Кэтрин была поражена. С самого детства ее приучили к мысли о том, что Гражданская война давно окончена и былая неприязнь между Севером и Югом была чем-то давно забытым. Да и Честер навряд ли мог предположить, что кому-нибудь придет в голову задавать такие вопросы. «Что за вопрос, — ответил он, — конечно, я воевал бы на стороне Союза». Тетушку ответ вполне устроил, и она бросила на Кэтрин взгляд, который иначе как ядовитым назвать было нельзя.

Нимицы и Хенке были провинциалами с кучей предрассудков, но дураков среди них не было.
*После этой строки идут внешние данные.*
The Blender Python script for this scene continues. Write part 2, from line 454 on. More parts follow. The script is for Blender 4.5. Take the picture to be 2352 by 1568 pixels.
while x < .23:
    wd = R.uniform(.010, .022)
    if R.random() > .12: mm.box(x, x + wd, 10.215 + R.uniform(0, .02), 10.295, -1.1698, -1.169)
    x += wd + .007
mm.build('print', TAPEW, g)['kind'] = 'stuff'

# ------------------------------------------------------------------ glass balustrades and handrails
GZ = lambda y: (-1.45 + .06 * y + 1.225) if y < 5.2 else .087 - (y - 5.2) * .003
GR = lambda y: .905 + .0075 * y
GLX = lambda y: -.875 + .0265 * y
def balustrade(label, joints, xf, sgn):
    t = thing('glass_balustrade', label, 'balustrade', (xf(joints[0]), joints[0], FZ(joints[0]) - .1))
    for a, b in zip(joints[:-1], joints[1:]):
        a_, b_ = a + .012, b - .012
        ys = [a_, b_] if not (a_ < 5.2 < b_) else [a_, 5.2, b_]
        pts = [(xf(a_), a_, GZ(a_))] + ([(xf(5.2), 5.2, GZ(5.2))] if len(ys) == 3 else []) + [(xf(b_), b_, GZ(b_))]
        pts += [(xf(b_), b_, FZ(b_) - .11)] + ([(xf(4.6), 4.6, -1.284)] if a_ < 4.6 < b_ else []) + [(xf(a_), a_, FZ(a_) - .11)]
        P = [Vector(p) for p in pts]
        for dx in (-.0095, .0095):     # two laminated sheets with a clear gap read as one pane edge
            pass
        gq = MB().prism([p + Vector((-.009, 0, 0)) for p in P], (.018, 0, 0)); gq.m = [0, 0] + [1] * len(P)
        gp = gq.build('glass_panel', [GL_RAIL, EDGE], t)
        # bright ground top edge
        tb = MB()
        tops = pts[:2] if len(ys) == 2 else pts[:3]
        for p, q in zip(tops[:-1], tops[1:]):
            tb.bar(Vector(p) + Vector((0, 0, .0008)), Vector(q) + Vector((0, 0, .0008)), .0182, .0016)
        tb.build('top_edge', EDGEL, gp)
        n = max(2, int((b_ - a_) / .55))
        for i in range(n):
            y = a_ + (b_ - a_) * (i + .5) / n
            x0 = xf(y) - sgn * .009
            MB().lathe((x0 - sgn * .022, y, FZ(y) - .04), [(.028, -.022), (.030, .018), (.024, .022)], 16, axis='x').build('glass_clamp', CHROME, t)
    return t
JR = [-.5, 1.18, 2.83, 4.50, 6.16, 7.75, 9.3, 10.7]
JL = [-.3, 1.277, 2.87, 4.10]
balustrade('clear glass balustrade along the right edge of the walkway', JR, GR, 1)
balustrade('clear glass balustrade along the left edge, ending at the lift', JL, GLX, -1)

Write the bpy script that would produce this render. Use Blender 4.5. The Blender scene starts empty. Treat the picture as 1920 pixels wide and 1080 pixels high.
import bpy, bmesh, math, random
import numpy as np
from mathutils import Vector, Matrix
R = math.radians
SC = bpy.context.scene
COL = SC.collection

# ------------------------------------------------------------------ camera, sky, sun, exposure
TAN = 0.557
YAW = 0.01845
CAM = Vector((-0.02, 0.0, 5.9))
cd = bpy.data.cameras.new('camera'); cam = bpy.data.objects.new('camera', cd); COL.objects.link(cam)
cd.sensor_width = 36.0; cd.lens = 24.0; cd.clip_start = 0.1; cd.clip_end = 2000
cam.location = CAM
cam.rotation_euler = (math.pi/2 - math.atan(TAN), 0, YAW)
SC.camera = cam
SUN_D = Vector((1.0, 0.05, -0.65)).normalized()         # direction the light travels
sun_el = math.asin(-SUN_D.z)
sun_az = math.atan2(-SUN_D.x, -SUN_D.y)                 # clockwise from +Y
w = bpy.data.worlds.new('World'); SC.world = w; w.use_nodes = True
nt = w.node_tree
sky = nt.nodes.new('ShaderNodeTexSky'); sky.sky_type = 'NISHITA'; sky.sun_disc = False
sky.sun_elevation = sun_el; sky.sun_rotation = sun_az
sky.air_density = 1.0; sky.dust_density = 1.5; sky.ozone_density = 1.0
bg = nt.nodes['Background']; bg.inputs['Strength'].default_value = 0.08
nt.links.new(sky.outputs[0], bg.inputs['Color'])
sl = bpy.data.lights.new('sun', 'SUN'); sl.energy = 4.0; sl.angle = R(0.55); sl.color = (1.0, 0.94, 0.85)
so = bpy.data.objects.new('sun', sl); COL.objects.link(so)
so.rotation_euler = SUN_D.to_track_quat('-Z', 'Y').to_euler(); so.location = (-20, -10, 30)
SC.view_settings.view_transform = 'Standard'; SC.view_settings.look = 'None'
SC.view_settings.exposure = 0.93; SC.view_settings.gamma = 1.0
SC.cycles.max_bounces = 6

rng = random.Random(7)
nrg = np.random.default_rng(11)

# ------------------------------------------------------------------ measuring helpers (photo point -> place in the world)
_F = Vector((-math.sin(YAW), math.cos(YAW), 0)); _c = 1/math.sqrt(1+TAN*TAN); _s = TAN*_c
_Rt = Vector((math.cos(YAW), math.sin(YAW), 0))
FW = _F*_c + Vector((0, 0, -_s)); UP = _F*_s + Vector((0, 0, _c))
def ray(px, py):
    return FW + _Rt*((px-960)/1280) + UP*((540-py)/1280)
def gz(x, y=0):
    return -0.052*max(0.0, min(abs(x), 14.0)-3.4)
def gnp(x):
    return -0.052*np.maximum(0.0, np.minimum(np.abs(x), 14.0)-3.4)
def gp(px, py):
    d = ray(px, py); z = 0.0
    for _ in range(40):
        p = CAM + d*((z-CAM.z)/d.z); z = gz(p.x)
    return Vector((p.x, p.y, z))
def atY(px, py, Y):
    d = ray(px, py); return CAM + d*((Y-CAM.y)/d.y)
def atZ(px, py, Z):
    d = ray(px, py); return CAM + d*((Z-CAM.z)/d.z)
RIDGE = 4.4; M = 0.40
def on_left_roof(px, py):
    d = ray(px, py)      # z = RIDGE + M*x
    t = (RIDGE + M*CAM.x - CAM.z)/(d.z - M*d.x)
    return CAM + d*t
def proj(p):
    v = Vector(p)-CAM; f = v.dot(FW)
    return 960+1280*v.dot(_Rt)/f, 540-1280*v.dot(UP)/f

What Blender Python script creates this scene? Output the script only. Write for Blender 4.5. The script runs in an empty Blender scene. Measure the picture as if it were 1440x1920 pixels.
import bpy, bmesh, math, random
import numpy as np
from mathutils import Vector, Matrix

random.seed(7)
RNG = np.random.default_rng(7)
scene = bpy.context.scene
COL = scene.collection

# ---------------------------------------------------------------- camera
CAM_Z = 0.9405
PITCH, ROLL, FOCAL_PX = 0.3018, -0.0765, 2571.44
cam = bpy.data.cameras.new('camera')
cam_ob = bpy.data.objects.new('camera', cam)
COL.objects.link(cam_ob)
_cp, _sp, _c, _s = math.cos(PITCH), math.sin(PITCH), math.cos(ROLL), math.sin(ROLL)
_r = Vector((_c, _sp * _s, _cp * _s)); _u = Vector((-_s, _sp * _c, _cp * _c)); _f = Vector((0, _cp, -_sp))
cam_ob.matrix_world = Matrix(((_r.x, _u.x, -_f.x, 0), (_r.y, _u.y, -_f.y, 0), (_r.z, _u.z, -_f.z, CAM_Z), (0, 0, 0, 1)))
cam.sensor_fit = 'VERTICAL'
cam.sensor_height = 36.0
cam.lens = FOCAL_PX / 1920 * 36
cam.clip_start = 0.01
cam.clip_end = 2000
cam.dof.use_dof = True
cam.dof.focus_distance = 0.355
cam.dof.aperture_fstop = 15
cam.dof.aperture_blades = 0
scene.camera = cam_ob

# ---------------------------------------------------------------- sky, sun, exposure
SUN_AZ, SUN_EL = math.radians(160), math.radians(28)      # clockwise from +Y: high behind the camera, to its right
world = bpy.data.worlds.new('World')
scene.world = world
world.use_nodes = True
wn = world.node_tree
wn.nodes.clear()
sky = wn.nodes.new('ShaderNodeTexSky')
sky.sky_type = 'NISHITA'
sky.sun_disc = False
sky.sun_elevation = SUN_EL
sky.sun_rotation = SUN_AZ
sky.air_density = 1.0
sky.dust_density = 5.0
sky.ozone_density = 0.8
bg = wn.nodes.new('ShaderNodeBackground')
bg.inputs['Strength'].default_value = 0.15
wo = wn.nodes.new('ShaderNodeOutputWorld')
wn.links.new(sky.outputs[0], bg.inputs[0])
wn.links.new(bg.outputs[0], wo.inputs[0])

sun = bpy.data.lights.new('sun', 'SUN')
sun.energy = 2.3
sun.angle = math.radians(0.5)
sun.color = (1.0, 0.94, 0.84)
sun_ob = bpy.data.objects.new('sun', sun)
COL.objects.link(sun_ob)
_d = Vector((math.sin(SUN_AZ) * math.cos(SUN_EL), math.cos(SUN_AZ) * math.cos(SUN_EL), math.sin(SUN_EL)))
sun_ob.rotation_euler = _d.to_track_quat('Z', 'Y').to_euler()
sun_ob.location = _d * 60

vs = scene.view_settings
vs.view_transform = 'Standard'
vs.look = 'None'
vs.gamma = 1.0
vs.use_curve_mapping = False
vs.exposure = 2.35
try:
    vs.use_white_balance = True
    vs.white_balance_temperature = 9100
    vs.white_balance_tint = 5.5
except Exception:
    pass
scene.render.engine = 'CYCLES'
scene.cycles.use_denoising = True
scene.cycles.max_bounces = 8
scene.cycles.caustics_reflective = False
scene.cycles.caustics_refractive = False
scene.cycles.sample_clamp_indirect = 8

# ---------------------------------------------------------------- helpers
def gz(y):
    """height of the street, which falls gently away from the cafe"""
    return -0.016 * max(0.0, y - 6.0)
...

Они не могли не заметить, что хотя Кэтрин и янки это — не мешает ей быть умной и симпатичной девушкой и что они с Честером друг от друга без ума. К концу визита молодоженов они отбросили предубеждения и приняли Кэтрин в семью.

Из всей семьи Нимиц Кэтрин больше всего понравилась ее свекровь Анна и мать свекрови. Бабушка Хенке приехала из Фридрихсбурга в гости к Кэтрин и Честеру в маленький домик в Кервилле, принадлежавший Анне Нимиц и ее мужу. Она оказалась очень плотной дамой небольшого роста с черными озорными глазами. Кэтрин с нетерпением ждала ее приезда, отчасти потому, что миссис Хенке в семействе Фримэн постоянно обсуждали и в голове девушки царила полная неразбериха по поводу этой таинственной особы. Еще до свадьбы Честер, рассказывая своей будущей теще о родственниках, сказал: «Моей бабушке 96 лет, и она просто замечательная». Потом он добавил: «А знаете, у меня есть дядя, который младше меня. Младшему сыну бабушки Хенке 26 лет».

Кэтрин, взглянув на миссис Хенке, никак не могла поверить, что ей девяносто шесть или хотя бы около того. Она умирала от любопытства: ей ужасно хотелось спросить бабушку, сколько же ей лет на самом деле, но она боялась, что вопрос шокирует пожилую женщину. Вдобавок миссис Хенке плохо говорила по-английски, а Кэтрин немецкого не знала вообще. Наконец она отвела миссис Хенке в сторону и собравшись с духом, спросила: «Бабушка, сколько вам лет?». Без тени сомнения миссис Хенке ответила: «Шестьдесят девять».

Кэтрин, веселясь по поводу ошибки Честера, попыталась рассказать миссис Хенке, что ее внук рассказывал про нее, и пожилая дама смеялась до слез. В тот вечер бабушка, время от времени поглядывая то на Честера то на Кэтрин, вновь заливалась смехом, а остальные члены семьи, которые не знали, в чем дело, гадали, что же ее так веселит.

Наконец, отпуск Честера подошел к концу, и лейтенант с молодой женой возвратились в Вашингтон. Их медовый месяц закончился, по крайней мере так им казалось. Однако в некотором смысле он только начинался, потому что в Вашингтоне Честер, к своему удивлению и восторгу, получил назначение в Европу.

Командование ВМС, находясь под впечатлением от работы дизельных двигателей на подводных лодках, решило, в порядке эксперимента, оснастить дизелями несколько крупных кораблей. Однако Соединенные Штаты не владели технологией сборки и установки крупных двигателей. Эти вопросы можно было изучить только за границей, главным образом в Германии. Изучать производственные процессы должны были двое гражданских сотрудников военно-морской верфи Нью-Йорка — чертежник Альберт Клоппенберг и инженер Эрнест Дельбозе. Флотское командование посылало лейтенанта Нимица, у которого была репутация лучшего среди военных моряков специалиста по дизелям.

Сначала Нимицы отправились на завод по строительству подлодок в Нью-Лондон, где Честер получил краткий обзор последних разработок в области малых дизельных двигателей, а в мае 1913 года он и Кэтрин уже плыли в Европу на борту лайнера «Императрица Августа».